[START OF Data block]

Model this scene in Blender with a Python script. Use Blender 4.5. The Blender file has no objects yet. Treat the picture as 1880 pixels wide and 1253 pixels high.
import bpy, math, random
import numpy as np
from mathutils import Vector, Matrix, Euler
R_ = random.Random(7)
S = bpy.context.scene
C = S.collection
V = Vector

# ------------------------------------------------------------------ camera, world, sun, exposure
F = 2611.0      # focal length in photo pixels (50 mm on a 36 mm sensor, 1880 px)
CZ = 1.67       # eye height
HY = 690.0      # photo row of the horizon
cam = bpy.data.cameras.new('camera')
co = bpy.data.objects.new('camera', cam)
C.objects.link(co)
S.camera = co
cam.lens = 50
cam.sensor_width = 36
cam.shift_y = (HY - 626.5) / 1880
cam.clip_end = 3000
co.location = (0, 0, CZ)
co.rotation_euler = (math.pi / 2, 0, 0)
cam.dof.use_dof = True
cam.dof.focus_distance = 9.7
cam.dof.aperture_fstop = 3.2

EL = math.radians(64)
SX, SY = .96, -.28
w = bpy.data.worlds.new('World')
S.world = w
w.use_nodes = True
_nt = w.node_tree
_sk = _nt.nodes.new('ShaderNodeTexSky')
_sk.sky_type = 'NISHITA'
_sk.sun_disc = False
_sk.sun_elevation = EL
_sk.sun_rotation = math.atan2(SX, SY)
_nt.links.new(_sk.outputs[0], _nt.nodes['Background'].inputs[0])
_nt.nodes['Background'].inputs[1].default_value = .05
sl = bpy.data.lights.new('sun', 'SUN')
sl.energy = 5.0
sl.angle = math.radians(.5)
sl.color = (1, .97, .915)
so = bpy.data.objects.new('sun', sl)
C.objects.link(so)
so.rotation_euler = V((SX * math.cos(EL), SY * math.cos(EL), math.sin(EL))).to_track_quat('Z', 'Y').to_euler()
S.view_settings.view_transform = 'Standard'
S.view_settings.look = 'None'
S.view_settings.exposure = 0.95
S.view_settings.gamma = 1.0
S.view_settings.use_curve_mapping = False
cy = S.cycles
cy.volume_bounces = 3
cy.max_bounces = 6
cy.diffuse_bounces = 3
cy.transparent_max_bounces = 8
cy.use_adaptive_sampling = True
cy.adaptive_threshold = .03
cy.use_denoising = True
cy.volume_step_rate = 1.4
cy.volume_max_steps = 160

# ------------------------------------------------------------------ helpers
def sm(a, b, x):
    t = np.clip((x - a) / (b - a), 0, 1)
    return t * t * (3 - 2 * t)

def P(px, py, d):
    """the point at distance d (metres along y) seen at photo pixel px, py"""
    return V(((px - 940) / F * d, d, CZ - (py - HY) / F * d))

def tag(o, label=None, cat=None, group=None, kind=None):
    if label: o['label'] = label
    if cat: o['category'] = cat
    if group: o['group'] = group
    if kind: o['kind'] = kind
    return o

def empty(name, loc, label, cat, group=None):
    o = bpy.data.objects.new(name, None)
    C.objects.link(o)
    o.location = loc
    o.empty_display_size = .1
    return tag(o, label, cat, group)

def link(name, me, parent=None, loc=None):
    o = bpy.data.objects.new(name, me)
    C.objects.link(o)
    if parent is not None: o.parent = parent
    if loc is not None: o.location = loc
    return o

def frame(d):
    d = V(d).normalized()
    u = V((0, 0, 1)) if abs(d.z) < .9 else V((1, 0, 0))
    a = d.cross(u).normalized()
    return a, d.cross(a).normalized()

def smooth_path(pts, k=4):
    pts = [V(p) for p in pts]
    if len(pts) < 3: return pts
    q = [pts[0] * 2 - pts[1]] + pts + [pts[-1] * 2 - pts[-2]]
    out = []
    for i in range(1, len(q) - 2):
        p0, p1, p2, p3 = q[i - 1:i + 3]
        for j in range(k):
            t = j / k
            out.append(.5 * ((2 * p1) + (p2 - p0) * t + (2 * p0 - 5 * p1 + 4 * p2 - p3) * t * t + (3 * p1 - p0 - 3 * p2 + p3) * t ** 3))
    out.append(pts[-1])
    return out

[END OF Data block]

# What is expected
Print exactly, and only, the lines beginning at the top of the listing and ending at the line with "cam.dof.aperture_fstop = 3.2".

# Problem solution
Model this scene in Blender with a Python script. Use Blender 4.5. The Blender file has no objects yet. Treat the picture as 1880 pixels wide and 1253 pixels high.
import bpy, math, random
import numpy as np
from mathutils import Vector, Matrix, Euler
R_ = random.Random(7)
S = bpy.context.scene
C = S.collection
V = Vector

# ------------------------------------------------------------------ camera, world, sun, exposure
F = 2611.0      # focal length in photo pixels (50 mm on a 36 mm sensor, 1880 px)
CZ = 1.67       # eye height
HY = 690.0      # photo row of the horizon
cam = bpy.data.cameras.new('camera')
co = bpy.data.objects.new('camera', cam)
C.objects.link(co)
S.camera = co
cam.lens = 50
cam.sensor_width = 36
cam.shift_y = (HY - 626.5) / 1880
cam.clip_end = 3000
co.location = (0, 0, CZ)
co.rotation_euler = (math.pi / 2, 0, 0)
cam.dof.use_dof = True
cam.dof.focus_distance = 9.7
cam.dof.aperture_fstop = 3.2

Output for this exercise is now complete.